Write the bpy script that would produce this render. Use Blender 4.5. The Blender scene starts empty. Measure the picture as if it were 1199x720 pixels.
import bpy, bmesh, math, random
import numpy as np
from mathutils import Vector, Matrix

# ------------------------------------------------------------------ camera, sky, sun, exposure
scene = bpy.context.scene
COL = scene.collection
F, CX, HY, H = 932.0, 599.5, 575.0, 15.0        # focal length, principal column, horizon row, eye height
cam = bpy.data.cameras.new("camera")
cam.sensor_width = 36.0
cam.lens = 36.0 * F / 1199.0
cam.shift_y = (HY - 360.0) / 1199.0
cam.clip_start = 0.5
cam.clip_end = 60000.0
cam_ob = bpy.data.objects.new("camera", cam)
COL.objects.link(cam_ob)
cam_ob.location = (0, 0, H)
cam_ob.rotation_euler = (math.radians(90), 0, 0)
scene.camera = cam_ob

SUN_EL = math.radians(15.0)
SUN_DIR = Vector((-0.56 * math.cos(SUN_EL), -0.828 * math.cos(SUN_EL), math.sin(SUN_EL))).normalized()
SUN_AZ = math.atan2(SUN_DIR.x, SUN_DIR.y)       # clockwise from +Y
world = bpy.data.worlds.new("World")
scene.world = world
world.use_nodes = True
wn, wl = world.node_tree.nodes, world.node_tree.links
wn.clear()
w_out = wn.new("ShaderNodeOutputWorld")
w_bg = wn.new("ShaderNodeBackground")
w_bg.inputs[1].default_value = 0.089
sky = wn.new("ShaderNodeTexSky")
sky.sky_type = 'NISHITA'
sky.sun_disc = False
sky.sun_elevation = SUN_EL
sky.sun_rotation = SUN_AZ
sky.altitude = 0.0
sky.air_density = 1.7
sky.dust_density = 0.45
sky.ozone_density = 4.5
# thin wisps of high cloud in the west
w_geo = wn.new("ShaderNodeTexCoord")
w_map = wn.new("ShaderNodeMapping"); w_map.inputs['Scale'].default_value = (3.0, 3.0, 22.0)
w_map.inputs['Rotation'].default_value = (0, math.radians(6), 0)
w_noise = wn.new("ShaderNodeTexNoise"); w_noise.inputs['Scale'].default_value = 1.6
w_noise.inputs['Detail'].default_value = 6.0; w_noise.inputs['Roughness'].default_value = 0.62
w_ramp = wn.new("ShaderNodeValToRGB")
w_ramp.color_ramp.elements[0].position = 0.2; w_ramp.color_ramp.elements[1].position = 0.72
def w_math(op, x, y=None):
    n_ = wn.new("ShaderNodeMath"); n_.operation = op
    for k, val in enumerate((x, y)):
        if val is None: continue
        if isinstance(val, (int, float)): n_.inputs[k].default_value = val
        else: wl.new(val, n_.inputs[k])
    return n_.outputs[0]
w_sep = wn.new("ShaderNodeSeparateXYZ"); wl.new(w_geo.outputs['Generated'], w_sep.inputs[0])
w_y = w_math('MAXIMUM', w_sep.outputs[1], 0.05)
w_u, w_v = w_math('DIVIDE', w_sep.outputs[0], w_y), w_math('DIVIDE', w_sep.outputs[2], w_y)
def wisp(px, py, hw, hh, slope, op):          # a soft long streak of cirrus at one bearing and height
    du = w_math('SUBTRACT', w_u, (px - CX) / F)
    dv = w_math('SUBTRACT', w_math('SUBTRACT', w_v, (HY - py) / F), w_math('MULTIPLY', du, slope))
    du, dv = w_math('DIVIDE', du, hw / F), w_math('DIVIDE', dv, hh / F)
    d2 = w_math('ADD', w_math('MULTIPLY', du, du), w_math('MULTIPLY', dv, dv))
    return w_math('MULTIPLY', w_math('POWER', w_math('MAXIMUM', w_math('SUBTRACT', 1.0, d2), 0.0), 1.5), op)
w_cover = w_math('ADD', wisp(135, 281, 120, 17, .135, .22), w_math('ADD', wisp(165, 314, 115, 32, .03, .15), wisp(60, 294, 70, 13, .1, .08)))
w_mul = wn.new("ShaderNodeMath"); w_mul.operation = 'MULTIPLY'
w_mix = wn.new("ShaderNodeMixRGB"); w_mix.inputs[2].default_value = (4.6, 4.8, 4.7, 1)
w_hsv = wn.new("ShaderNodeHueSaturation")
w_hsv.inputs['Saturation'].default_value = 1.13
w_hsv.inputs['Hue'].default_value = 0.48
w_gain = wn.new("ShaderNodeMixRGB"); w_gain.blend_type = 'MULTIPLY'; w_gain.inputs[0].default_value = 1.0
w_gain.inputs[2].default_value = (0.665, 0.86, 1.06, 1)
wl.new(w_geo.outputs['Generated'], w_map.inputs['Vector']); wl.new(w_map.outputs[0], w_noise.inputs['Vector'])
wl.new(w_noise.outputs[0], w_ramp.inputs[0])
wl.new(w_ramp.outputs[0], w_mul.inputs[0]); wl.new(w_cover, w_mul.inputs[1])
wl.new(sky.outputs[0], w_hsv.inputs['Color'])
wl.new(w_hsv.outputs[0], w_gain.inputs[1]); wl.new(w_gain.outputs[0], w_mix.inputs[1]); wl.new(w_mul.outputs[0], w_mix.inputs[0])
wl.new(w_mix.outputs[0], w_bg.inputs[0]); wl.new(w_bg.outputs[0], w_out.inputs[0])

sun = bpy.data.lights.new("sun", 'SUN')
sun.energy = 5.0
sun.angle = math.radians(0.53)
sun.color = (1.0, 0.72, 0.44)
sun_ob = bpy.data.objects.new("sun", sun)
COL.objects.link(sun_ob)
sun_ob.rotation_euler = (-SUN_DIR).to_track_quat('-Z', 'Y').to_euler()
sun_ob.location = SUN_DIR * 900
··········
Every line above should be printed again exactly as it stands.

Response to this exercise:
Write the bpy script that would produce this render. Use Blender 4.5. The Blender scene starts empty. Measure the picture as if it were 1199x720 pixels.
import bpy, bmesh, math, random
import numpy as np
from mathutils import Vector, Matrix

# ------------------------------------------------------------------ camera, sky, sun, exposure
scene = bpy.context.scene
COL = scene.collection
F, CX, HY, H = 932.0, 599.5, 575.0, 15.0        # focal length, principal column, horizon row, eye height
cam = bpy.data.cameras.new("camera")
cam.sensor_width = 36.0
cam.lens = 36.0 * F / 1199.0
cam.shift_y = (HY - 360.0) / 1199.0
cam.clip_start = 0.5
cam.clip_end = 60000.0
cam_ob = bpy.data.objects.new("camera", cam)
COL.objects.link(cam_ob)
cam_ob.location = (0, 0, H)
cam_ob.rotation_euler = (math.radians(90), 0, 0)
scene.camera = cam_ob

SUN_EL = math.radians(15.0)
SUN_DIR = Vector((-0.56 * math.cos(SUN_EL), -0.828 * math.cos(SUN_EL), math.sin(SUN_EL))).normalized()
SUN_AZ = math.atan2(SUN_DIR.x, SUN_DIR.y)       # clockwise from +Y
world = bpy.data.worlds.new("World")
scene.world = world
world.use_nodes = True
wn, wl = world.node_tree.nodes, world.node_tree.links
wn.clear()
w_out = wn.new("ShaderNodeOutputWorld")
w_bg = wn.new("ShaderNodeBackground")
w_bg.inputs[1].default_value = 0.089
sky = wn.new("ShaderNodeTexSky")
sky.sky_type = 'NISHITA'
sky.sun_disc = False
sky.sun_elevation = SUN_EL
sky.sun_rotation = SUN_AZ
sky.altitude = 0.0
sky.air_density = 1.7
sky.dust_density = 0.45
sky.ozone_density = 4.5
# thin wisps of high cloud in the west
w_geo = wn.new("ShaderNodeTexCoord")
w_map = wn.new("ShaderNodeMapping"); w_map.inputs['Scale'].default_value = (3.0, 3.0, 22.0)
w_map.inputs['Rotation'].default_value = (0, math.radians(6), 0)
w_noise = wn.new("ShaderNodeTexNoise"); w_noise.inputs['Scale'].default_value = 1.6
w_noise.inputs['Detail'].default_value = 6.0; w_noise.inputs['Roughness'].default_value = 0.62
w_ramp = wn.new("ShaderNodeValToRGB")
w_ramp.color_ramp.elements[0].position = 0.2; w_ramp.color_ramp.elements[1].position = 0.72
def w_math(op, x, y=None):
    n_ = wn.new("ShaderNodeMath"); n_.operation = op
    for k, val in enumerate((x, y)):
        if val is None: continue
        if isinstance(val, (int, float)): n_.inputs[k].default_value = val
        else: wl.new(val, n_.inputs[k])
    return n_.outputs[0]
w_sep = wn.new("ShaderNodeSeparateXYZ"); wl.new(w_geo.outputs['Generated'], w_sep.inputs[0])
w_y = w_math('MAXIMUM', w_sep.outputs[1], 0.05)
w_u, w_v = w_math('DIVIDE', w_sep.outputs[0], w_y), w_math('DIVIDE', w_sep.outputs[2], w_y)
def wisp(px, py, hw, hh, slope, op):          # a soft long streak of cirrus at one bearing and height
    du = w_math('SUBTRACT', w_u, (px - CX) / F)
    dv = w_math('SUBTRACT', w_math('SUBTRACT', w_v, (HY - py) / F), w_math('MULTIPLY', du, slope))
    du, dv = w_math('DIVIDE', du, hw / F), w_math('DIVIDE', dv, hh / F)
    d2 = w_math('ADD', w_math('MULTIPLY', du, du), w_math('MULTIPLY', dv, dv))
    return w_math('MULTIPLY', w_math('POWER', w_math('MAXIMUM', w_math('SUBTRACT', 1.0, d2), 0.0), 1.5), op)
w_cover = w_math('ADD', wisp(135, 281, 120, 17, .135, .22), w_math('ADD', wisp(165, 314, 115, 32, .03, .15), wisp(60, 294, 70, 13, .1, .08)))
w_mul = wn.new("ShaderNodeMath"); w_mul.operation = 'MULTIPLY'
w_mix = wn.new("ShaderNodeMixRGB"); w_mix.inputs[2].default_value = (4.6, 4.8, 4.7, 1)
w_hsv = wn.new("ShaderNodeHueSaturation")
w_hsv.inputs['Saturation'].default_value = 1.13
w_hsv.inputs['Hue'].default_value = 0.48
w_gain = wn.new("ShaderNodeMixRGB"); w_gain.blend_type = 'MULTIPLY'; w_gain.inputs[0].default_value = 1.0
w_gain.inputs[2].default_value = (0.665, 0.86, 1.06, 1)
wl.new(w_geo.outputs['Generated'], w_map.inputs['Vector']); wl.new(w_map.outputs[0], w_noise.inputs['Vector'])
wl.new(w_noise.outputs[0], w_ramp.inputs[0])
wl.new(w_ramp.outputs[0], w_mul.inputs[0]); wl.new(w_cover, w_mul.inputs[1])
wl.new(sky.outputs[0], w_hsv.inputs['Color'])
wl.new(w_hsv.outputs[0], w_gain.inputs[1]); wl.new(w_gain.outputs[0], w_mix.inputs[1]); wl.new(w_mul.outputs[0], w_mix.inputs[0])
wl.new(w_mix.outputs[0], w_bg.inputs[0]); wl.new(w_bg.outputs[0], w_out.inputs[0])

sun = bpy.data.lights.new("sun", 'SUN')
sun.energy = 5.0
sun.angle = math.radians(0.53)
sun.color = (1.0, 0.72, 0.44)
sun_ob = bpy.data.objects.new("sun", sun)
COL.objects.link(sun_ob)
sun_ob.rotation_euler = (-SUN_DIR).to_track_quat('-Z', 'Y').to_euler()
sun_ob.location = SUN_DIR * 900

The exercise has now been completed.